The LightBox
Client: “We want an inside/outside space with a new kitchen & place to gather”
We believe architecture can help almost any space to welcome light and nature. Architecture should be restorative, move us away from our screens and provide a place to invite and experience the beauty of the seasons.
A couple purchased a narrow, attached, masonry row house in Chicago's Grand Boulevard–an area known for its rapid conversion from an open field into a dense, beautiful, upper-middle-class neighborhood in the 1880s. New, luxurious amenities coincided with the Columbian Exposition, yet the row house was crudely divided into apartments during the Great Depression. Fast forward to the 2010s. A contractor restored the building’s single occupancy status, but the the rear of the house no longer had any light and air, not to mention the “backyard” was a gravel-and-dirt pad.

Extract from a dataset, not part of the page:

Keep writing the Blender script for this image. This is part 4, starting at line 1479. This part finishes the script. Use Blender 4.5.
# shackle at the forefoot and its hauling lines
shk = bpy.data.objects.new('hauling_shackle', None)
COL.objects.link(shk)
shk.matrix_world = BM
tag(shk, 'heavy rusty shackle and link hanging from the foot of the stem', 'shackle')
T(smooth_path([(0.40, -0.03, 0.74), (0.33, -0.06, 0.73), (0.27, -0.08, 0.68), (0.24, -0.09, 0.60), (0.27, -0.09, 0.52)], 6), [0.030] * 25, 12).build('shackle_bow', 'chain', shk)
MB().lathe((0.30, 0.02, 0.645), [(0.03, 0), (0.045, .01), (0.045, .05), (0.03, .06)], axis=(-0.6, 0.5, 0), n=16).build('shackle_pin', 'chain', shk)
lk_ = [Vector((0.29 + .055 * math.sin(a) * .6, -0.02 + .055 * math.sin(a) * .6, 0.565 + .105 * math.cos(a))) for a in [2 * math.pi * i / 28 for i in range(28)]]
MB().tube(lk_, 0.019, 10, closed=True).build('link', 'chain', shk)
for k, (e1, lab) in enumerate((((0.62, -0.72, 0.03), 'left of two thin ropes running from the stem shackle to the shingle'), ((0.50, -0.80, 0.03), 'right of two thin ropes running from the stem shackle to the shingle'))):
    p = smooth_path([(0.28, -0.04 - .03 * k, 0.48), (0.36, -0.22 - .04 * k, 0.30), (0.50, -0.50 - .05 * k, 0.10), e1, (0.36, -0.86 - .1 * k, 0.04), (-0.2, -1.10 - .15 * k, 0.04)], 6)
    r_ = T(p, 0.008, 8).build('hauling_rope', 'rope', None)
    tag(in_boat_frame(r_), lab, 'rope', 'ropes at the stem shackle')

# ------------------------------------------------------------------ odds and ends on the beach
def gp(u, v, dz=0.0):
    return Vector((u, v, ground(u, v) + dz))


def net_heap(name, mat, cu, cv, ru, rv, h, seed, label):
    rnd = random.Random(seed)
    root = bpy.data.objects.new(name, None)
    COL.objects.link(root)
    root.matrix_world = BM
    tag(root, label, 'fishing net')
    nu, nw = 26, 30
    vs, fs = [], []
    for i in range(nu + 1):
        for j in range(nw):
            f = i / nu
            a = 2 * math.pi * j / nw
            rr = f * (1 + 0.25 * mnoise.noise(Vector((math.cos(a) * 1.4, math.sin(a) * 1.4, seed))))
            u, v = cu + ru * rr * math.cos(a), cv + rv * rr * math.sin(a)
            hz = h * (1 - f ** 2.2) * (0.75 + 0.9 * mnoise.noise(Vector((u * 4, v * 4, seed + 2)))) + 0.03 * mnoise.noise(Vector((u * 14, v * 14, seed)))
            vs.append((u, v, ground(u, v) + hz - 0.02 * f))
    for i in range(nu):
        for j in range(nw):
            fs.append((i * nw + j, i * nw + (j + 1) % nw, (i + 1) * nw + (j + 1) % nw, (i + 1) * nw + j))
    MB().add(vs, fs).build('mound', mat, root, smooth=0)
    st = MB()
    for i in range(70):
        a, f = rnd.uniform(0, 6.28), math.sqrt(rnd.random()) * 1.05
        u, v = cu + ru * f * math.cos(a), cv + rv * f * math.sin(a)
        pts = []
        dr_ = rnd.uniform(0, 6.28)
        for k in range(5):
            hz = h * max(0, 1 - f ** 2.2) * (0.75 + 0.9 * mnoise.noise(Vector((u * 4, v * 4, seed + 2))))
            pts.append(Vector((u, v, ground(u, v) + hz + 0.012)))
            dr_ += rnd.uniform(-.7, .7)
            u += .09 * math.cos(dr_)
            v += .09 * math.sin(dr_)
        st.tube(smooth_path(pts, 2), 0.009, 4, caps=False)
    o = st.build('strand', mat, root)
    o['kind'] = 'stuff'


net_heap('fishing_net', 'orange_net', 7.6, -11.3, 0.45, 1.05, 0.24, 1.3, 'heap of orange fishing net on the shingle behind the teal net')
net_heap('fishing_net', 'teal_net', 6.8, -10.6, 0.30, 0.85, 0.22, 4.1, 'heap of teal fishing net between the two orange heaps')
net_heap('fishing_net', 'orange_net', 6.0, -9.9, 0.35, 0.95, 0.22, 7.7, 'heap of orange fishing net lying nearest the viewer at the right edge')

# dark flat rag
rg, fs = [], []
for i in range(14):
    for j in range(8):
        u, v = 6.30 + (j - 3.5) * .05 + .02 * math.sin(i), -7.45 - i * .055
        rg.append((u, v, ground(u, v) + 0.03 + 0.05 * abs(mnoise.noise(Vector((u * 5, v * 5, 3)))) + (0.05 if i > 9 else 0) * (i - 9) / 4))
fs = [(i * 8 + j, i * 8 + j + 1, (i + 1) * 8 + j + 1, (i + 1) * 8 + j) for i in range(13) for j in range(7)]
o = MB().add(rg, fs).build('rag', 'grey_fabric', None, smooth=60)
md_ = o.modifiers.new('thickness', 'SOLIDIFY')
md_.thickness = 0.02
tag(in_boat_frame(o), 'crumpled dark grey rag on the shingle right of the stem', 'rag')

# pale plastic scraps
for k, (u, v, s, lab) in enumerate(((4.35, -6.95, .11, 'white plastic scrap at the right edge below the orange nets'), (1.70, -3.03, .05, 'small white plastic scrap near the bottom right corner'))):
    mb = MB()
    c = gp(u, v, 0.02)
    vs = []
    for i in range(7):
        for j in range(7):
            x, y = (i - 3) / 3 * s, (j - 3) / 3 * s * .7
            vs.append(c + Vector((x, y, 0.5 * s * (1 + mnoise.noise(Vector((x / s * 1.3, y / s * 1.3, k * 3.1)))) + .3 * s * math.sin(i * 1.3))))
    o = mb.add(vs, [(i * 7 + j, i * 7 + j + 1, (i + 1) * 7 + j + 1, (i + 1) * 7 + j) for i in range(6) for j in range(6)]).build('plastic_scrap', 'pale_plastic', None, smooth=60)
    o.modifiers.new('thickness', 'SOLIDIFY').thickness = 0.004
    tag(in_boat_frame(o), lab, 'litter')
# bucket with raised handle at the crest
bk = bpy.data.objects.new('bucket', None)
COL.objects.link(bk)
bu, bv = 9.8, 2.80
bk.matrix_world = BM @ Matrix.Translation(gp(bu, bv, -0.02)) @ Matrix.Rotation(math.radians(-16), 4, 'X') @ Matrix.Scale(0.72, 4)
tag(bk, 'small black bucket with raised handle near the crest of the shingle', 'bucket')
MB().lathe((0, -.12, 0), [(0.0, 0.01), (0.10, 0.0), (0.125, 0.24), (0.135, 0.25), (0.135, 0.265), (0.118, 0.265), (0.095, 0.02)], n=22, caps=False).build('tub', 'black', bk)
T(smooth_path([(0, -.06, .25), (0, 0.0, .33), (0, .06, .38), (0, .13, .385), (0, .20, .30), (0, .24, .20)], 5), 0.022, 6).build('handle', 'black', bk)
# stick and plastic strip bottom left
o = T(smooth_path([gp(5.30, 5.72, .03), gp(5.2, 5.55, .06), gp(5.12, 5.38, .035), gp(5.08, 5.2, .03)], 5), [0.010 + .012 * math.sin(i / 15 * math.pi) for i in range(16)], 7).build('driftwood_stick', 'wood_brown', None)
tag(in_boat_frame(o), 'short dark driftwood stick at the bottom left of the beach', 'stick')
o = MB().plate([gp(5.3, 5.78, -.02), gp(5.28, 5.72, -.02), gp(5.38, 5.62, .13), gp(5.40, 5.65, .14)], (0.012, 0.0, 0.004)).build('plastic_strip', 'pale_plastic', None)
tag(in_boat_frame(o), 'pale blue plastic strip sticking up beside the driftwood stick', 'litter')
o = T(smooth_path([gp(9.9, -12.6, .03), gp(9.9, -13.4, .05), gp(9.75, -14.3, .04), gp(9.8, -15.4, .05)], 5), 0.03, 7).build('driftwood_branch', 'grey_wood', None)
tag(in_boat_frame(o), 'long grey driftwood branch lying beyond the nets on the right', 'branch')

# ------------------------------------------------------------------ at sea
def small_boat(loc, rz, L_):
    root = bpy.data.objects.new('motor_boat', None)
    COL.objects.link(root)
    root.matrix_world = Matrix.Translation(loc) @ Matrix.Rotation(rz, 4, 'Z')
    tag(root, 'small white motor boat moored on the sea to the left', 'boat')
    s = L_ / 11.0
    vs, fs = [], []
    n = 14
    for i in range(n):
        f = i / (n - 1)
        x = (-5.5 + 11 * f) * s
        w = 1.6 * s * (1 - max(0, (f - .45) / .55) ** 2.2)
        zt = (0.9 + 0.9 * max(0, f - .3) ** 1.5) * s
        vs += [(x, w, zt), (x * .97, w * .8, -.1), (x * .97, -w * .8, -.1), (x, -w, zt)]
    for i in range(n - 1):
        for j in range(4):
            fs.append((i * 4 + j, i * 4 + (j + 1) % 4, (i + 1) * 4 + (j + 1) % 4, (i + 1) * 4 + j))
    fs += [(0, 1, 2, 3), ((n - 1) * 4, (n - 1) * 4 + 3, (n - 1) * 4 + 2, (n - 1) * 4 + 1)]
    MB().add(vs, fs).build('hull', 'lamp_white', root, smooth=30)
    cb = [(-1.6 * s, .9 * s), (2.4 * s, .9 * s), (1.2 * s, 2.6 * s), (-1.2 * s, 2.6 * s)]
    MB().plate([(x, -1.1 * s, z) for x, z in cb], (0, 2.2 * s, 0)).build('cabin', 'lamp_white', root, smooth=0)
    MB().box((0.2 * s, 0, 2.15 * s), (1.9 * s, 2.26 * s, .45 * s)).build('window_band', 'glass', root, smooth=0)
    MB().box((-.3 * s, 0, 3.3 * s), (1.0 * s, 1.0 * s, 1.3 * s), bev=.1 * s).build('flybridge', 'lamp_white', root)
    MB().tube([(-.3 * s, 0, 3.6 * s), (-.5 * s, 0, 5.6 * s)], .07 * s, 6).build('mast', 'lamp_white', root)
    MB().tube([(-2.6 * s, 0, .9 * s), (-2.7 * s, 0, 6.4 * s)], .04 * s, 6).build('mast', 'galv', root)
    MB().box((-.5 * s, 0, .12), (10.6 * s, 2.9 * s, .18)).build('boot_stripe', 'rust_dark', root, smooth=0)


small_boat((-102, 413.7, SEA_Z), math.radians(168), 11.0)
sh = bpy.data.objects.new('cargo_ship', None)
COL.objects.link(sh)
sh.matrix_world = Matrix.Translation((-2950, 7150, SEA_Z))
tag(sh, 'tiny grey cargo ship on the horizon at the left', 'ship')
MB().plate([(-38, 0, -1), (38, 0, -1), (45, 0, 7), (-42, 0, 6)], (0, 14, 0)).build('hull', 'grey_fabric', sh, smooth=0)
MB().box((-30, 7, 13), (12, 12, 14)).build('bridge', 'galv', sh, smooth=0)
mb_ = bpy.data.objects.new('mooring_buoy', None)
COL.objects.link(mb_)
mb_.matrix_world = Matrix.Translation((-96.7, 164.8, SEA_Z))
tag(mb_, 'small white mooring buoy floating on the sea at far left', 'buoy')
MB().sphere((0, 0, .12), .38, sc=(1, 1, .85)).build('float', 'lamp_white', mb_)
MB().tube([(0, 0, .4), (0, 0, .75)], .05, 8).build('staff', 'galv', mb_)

Our clients’ request: create an indoor/outdoor space for a new kitchen and a comfortable place to gather that would feature light, color and materials, that would reflect a sense of family, community and mindfulness.
Jeremy Kirk is a talented craftsman, furniture maker and contractor. He brought a refined level of detail to the project and made it better. We collaborated with him to design a steel tube post and sleeve that is hidden in the wall. Quartzite benches are siliconed to a steel tube frame that slide into a larger steel tube sleeve into the posts hidden in the wall. The owners could remove the benches to clean or paint behind them. We were honored to work with these clients and for maintaining their design focus to a beautiful finish.
This was–and is– a unique situation. Only 2 or 3% of today’s contractors could have accurately built the post and sleeve. Our result was well-crafted and beautiful because of clear communcation and consistent alignment among the clients, the architect and Jeremy.